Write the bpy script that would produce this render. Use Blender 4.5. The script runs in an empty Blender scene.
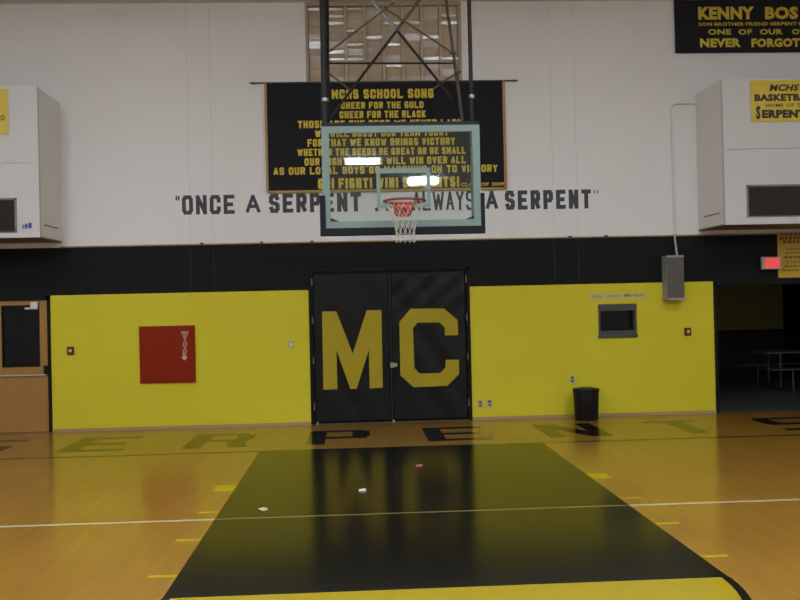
import bpy, bmesh, math, random
from mathutils import Matrix, Vector
random.seed(11)
S = bpy.context.scene
COL = S.collection

# ------------------------------------------------------------------ camera
F_PX, YAW, PITCH, ROLL, EYE = 897.9, 0.05062, 0.00676, 0.022476, 1.818
cy_, sy_ = math.cos(YAW), math.sin(YAW)
cp_, sp_ = math.cos(PITCH), math.sin(PITCH)
cr_, sr_ = math.cos(ROLL), math.sin(ROLL)
EX = Vector((cy_, -sy_, 0)); FW = Vector((sy_*cp_, cy_*cp_, sp_)); EZ = Vector((-sy_*sp_, -cy_*sp_, cp_))
right = EX*cr_ - EZ*sr_; up = EX*sr_ + EZ*cr_
cam = bpy.data.cameras.new('camera'); camo = bpy.data.objects.new('camera', cam); COL.objects.link(camo)
camo.matrix_world = Matrix(((right.x, up.x, -FW.x, 0), (right.y, up.y, -FW.y, 0), (right.z, up.z, -FW.z, EYE), (0, 0, 0, 1)))
cam.sensor_width = 36.0; cam.lens = F_PX/800*36.0; cam.clip_end = 200; cam.clip_start = .05
S.camera = camo

# ------------------------------------------------------------------ world, exposure
w = bpy.data.worlds.new('world'); S.world = w; w.use_nodes = True
w.node_tree.nodes['Background'].inputs[0].default_value = (.5, .5, .5, 1)
w.node_tree.nodes['Background'].inputs[1].default_value = .1
S.view_settings.view_transform = 'Standard'; S.view_settings.look = 'None'
S.view_settings.gamma = 1; S.view_settings.use_curve_mapping = False
S.view_settings.exposure = 0.0
LAMP = 49.5            # radiance of the fluorescent diffusers
LAMP_COL = (.92, 1.0, 1.08)

# ------------------------------------------------------------------ key distances (metres)
DW = 14.07             # face of the end wall
DB = 11.555            # baseline
LC = .5725             # centre line of the lane
ZTOP = 6.60            # ceiling
DT = DW-.0035          # backs of things fixed to the end wall
ZB, ZY = 2.835, 2.10   # top of the black band, top of the yellow
XL, XR, YF = -8.0, 9.2, -17.0

def ray(u, v):
    u -= 400; v -= 300
    a = u*cr_ - v*sr_; b = u*sr_ + v*cr_
    return EX*(a/F_PX) + EZ*(-b/F_PX) + FW
def W(u, v, Y=DW):     # point on the upright plane at depth Y that the photo shows at (u, v)
    d = ray(u, v); s = Y/d.y
    return Vector((d.x*s, Y, d.z*s + EYE))
def WX(u, v, Y=DW): return W(u, v, Y).x
def WZ(u, v, Y=DW): return W(u, v, Y).z
def FL(u, v):          # point on the floor
    d = ray(u, v); s = -EYE/d.z
    return Vector((d.x*s, d.y*s, 0))

# ------------------------------------------------------------------ materials
def lin(c):
    return tuple((x/255/12.92 if x/255 <= .04045 else ((x/255+.055)/1.055)**2.4) for x in c)
def mat(name, col, rough=.6, metal=0, spec=.5, noise=0, nscale=6, bump=0, bscale=60, coat=0):
    m = bpy.data.materials.new(name); m.use_nodes = True
    nt = m.node_tree; b = nt.nodes['Principled BSDF']
    b.inputs['Base Color'].default_value = (*col, 1); b.inputs['Roughness'].default_value = rough
    b.inputs['Metallic'].default_value = metal; b.inputs['Specular IOR Level'].default_value = spec
    b.inputs['Coat Weight'].default_value = coat
    tc = nt.nodes.new('ShaderNodeTexCoord')
    if noise:
        n = nt.nodes.new('ShaderNodeTexNoise'); n.inputs['Scale'].default_value = nscale; n.inputs['Detail'].default_value = 4
        nt.links.new(tc.outputs['Object'], n.inputs['Vector'])
        r = nt.nodes.new('ShaderNodeMix'); r.data_type = 'RGBA'
        r.inputs[6].default_value = (*[c*(1-noise) for c in col], 1); r.inputs[7].default_value = (*[min(1, c*(1+noise)) for c in col], 1)
        nt.links.new(n.outputs['Fac'], r.inputs[0]); nt.links.new(r.outputs[2], b.inputs['Base Color'])
    if bump:
        n2 = nt.nodes.new('ShaderNodeTexNoise'); n2.inputs['Scale'].default_value = bscale; n2.inputs['Detail'].default_value = 3
        nt.links.new(tc.outputs['Object'], n2.inputs['Vector'])
        bp = nt.nodes.new('ShaderNodeBump'); bp.inputs['Strength'].default_value = bump; bp.inputs['Distance'].default_value = .01
        nt.links.new(n2.outputs['Fac'], bp.inputs['Height']); nt.links.new(bp.outputs[0], b.inputs['Normal'])
    return m
def blockwall(name, col, rough=.5, spec=.4, noise=.03):
    """painted concrete block: faint joints as bump, faint blotches"""
    m = mat(name, col, rough, 0, spec, noise, 1.3)
    nt = m.node_tree; b = nt.nodes['Principled BSDF']
    g = nt.nodes.new('ShaderNodeNewGeometry'); sx = nt.nodes.new('ShaderNodeSeparateXYZ'); cx = nt.nodes.new('ShaderNodeCombineXYZ')
    ad = nt.nodes.new('ShaderNodeMath'); ad.operation = 'ADD'
    nt.links.new(g.outputs['Position'], sx.inputs[0])
    nt.links.new(sx.outputs['X'], ad.inputs[0]); nt.links.new(sx.outputs['Y'], ad.inputs[1])
    nt.links.new(ad.outputs[0], cx.inputs['X']); nt.links.new(sx.outputs['Z'], cx.inputs['Y'])
    br = nt.nodes.new('ShaderNodeTexBrick'); br.inputs['Scale'].default_value = 1
    br.inputs['Brick Width'].default_value = .406; br.inputs['Row Height'].default_value = .203
    br.inputs['Mortar Size'].default_value = .006; br.inputs['Mortar Smooth'].default_value = .6
    br.inputs['Color1'].default_value = (1, 1, 1, 1); br.inputs['Color2'].default_value = (1, 1, 1, 1); br.inputs['Mortar'].default_value = (0, 0, 0, 1)
    nt.links.new(cx.outputs[0], br.inputs['Vector'])
    bp = nt.nodes.new('ShaderNodeBump'); bp.inputs['Strength'].default_value = .22; bp.inputs['Distance'].default_value = .004
    nt.links.new(br.outputs['Color'], bp.inputs['Height']); nt.links.new(bp.outputs[0], b.inputs['Normal'])
    return m
def woodfloor():
    m = bpy.data.materials.new('maple_floor'); m.use_nodes = True
    nt = m.node_tree; b = nt.nodes['Principled BSDF']; N = nt.nodes.new; Lk = nt.links.new
    g = N('ShaderNodeNewGeometry'); sx = N('ShaderNodeSeparateXYZ'); cx = N('ShaderNodeCombineXYZ')
    Lk(g.outputs['Position'], sx.inputs[0]); Lk(sx.outputs['Y'], cx.inputs['X']); Lk(sx.outputs['X'], cx.inputs['Y'])   # boards run the length of the court
    br = N('ShaderNodeTexBrick'); br.inputs['Scale'].default_value = 1; br.inputs['Brick Width'].default_value = .9
    br.inputs['Row Height'].default_value = .083; br.inputs['Mortar Size'].default_value = .0012
    br.inputs['Color1'].default_value = (.306, .157, .023, 1); br.inputs['Color2'].default_value = (.302, .154, .022, 1); br.inputs['Mortar'].default_value = (.302, .154, .022, 1)
    Lk(cx.outputs[0], br.inputs['Vector'])
    mp = N('ShaderNodeMapping'); mp.inputs['Scale'].default_value = (1.3, 13, 1)
    Lk(cx.outputs[0], mp.inputs['Vector'])
    n = N('ShaderNodeTexNoise'); n.inputs['Scale'].default_value = 1; n.inputs['Detail'].default_value = 2
    Lk(mp.outputs[0], n.inputs['Vector'])
    n3 = N('ShaderNodeTexNoise'); n3.inputs['Scale'].default_value = 1.1; n3.inputs['Detail'].default_value = 3
    Lk(cx.outputs[0], n3.inputs['Vector'])
    mr = N('ShaderNodeMapRange'); mr.inputs['From Min'].default_value = .3; mr.inputs['From Max'].default_value = .7
    mr.inputs['To Min'].default_value = .91; mr.inputs['To Max'].default_value = 1.08
    Lk(n.outputs['Fac'], mr.inputs['Value'])
    mr2 = N('ShaderNodeMapRange'); mr2.inputs['From Min'].default_value = .3; mr2.inputs['From Max'].default_value = .7
    mr2.inputs['To Min'].default_value = .93; mr2.inputs['To Max'].default_value = 1.07
    Lk(n3.outputs['Fac'], mr2.inputs['Value'])
    mu = N('ShaderNodeMath'); mu.operation = 'MULTIPLY'; Lk(mr.outputs[0], mu.inputs[0]); Lk(mr2.outputs[0], mu.inputs[1])
    vm = N('ShaderNodeVectorMath'); vm.operation = 'SCALE'; Lk(br.outputs['Color'], vm.inputs[0]); Lk(mu.outputs[0], vm.inputs['Scale'])
    Lk(vm.outputs[0], b.inputs['Base Color'])
    b.inputs['Roughness'].default_value = .15; b.inputs['IOR'].default_value = 1.5; b.inputs['Specular IOR Level'].default_value = .14; b.inputs['Coat Weight'].default_value = .32; b.inputs['Coat Roughness'].default_value = .29; b.inputs['Coat IOR'].default_value = 1.5
    return m
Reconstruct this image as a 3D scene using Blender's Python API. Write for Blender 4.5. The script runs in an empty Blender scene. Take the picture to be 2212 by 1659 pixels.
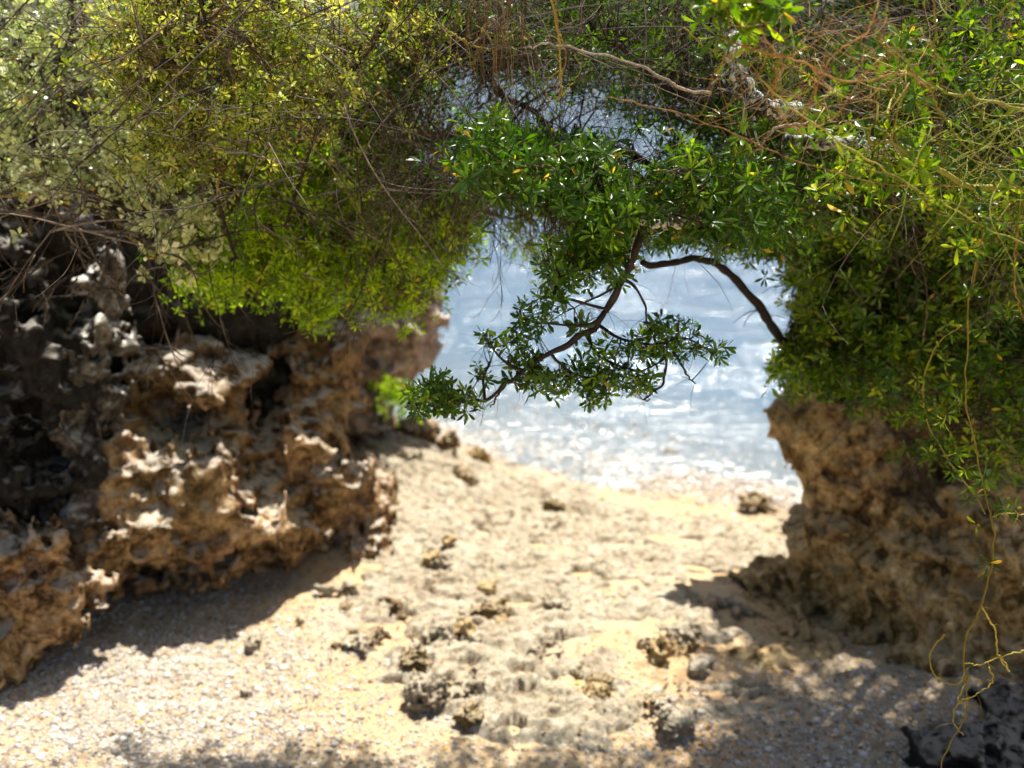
import bpy, math, random
import numpy as np
from mathutils import Vector

# ------------------------------------------------------------------ camera, world, sun, exposure
rng = np.random.default_rng(11)
random.seed(11)
S = bpy.context.scene
PITCH = math.radians(18.2)
CAM = np.array([0.0, 0.0, 3.0])
FP = 2123.0                                   # focal length in units of a 2212 px wide frame
cam_d = bpy.data.cameras.new("camera")
cam_d.sensor_width = 36.0
cam_d.lens = FP / 2212.0 * 36.0
cam_d.clip_start = 0.05
cam_d.clip_end = 6000
cam_d.dof.use_dof = True
cam_d.dof.focus_distance = 2.85
cam_d.dof.aperture_fstop = 1.5
cam = bpy.data.objects.new("camera", cam_d)
cam.location = CAM
cam.rotation_euler = (math.pi / 2 - PITCH, 0, 0)
S.collection.objects.link(cam)
S.camera = cam

SUN_EL, SUN_AZ = math.radians(71), math.radians(24)      # azimuth measured from +Y towards +X
wd = bpy.data.worlds.new("World"); S.world = wd; wd.use_nodes = True
nt = wd.node_tree; nt.nodes.clear()
o_ = nt.nodes.new("ShaderNodeOutputWorld"); b_ = nt.nodes.new("ShaderNodeBackground")
sk = nt.nodes.new("ShaderNodeTexSky"); sk.sky_type = 'NISHITA'; sk.sun_disc = False
sk.sun_elevation = SUN_EL; sk.sun_rotation = SUN_AZ
sk.air_density = 1.0; sk.dust_density = 3.0; sk.ozone_density = 1.0
b_.inputs[1].default_value = 0.062
nt.links.new(sk.outputs[0], b_.inputs[0]); nt.links.new(b_.outputs[0], o_.inputs[0])
sl = bpy.data.lights.new("sun", 'SUN'); sl.energy = 5.0; sl.angle = math.radians(0.5); sl.color = (1.0, 0.95, 0.86)
so = bpy.data.objects.new("sun", sl); S.collection.objects.link(so)
sd = Vector((math.sin(SUN_AZ) * math.cos(SUN_EL), math.cos(SUN_AZ) * math.cos(SUN_EL), math.sin(SUN_EL)))
so.rotation_euler = sd.to_track_quat('Z', 'Y').to_euler(); so.location = (4, 8, 14)
S.view_settings.view_transform = 'Standard'; S.view_settings.look = 'None'
S.view_settings.gamma = 1.0; S.view_settings.exposure = 1.24
S.cycles.max_bounces = 8; S.cycles.diffuse_bounces = 4; S.cycles.transmission_bounces = 5
S.cycles.use_denoising = True
S.cycles.sample_clamp_indirect = 6.0

# ------------------------------------------------------------------ projection helpers (real distances)
SP, CP = math.sin(PITCH), math.cos(PITCH)
def ray(px, py):
    x = (np.asarray(px, float) - 1106.0) / FP
    u = (829.5 - np.asarray(py, float)) / FP
    return np.stack([x, CP + u * SP, -SP + u * CP], -1)
def W(px, py, Y):
    d = ray(px, py)
    return CAM + d * (np.asarray(Y, float) / d[..., 1])[..., None]

WATER_Z = -0.55
def smooth(t):
    t = np.clip(t, 0, 1); return t * t * (3 - 2 * t)
def base_ground(x, y):
    s = 0.455 * x + 0.89 * y - 7.85
    z = np.where(s > 0, WATER_Z - 0.10 * s, WATER_Z + 0.57 * smooth(-s / 3.6) ** 0.8)
    z = np.maximum(z, -3.5)
    z = z + 0.34 * np.exp(-((x + 0.95) ** 2 / 0.45 + (y - 7.4) ** 2 / 1.6))        # rubble rise by the far cliff
    z = z + 0.22 * smooth((-x - 1.2) / 2.0) * smooth((7 - y) / 2)                  # bank against the near wall
    z = z + 0.15 * smooth((x - 1.3) / 1.5) * smooth((7 - y) / 2)
    return z
def G(px, py):
    d = ray(px, py); t = np.full(np.shape(d[..., 0]), 5.0)
    for _ in range(40):
        p = CAM + d * t[..., None] if np.ndim(t) else CAM + d * t
        e = p[..., 2] - base_ground(p[..., 0], p[..., 1])
        t = t + e / (-d[..., 2]) * 0.7
    return CAM + d * (t[..., None] if np.ndim(t) else t)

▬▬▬

» Exercise objective
Restate word for word only the lines from where the entries begin through the one with "COL = S.collection"; omit the pictures.

» Task result
Write the bpy script that would produce this render. Use Blender 4.5. The script runs in an empty Blender scene.
import bpy, bmesh, math, random
from mathutils import Matrix, Vector
random.seed(11)
S = bpy.context.scene
COL = S.collection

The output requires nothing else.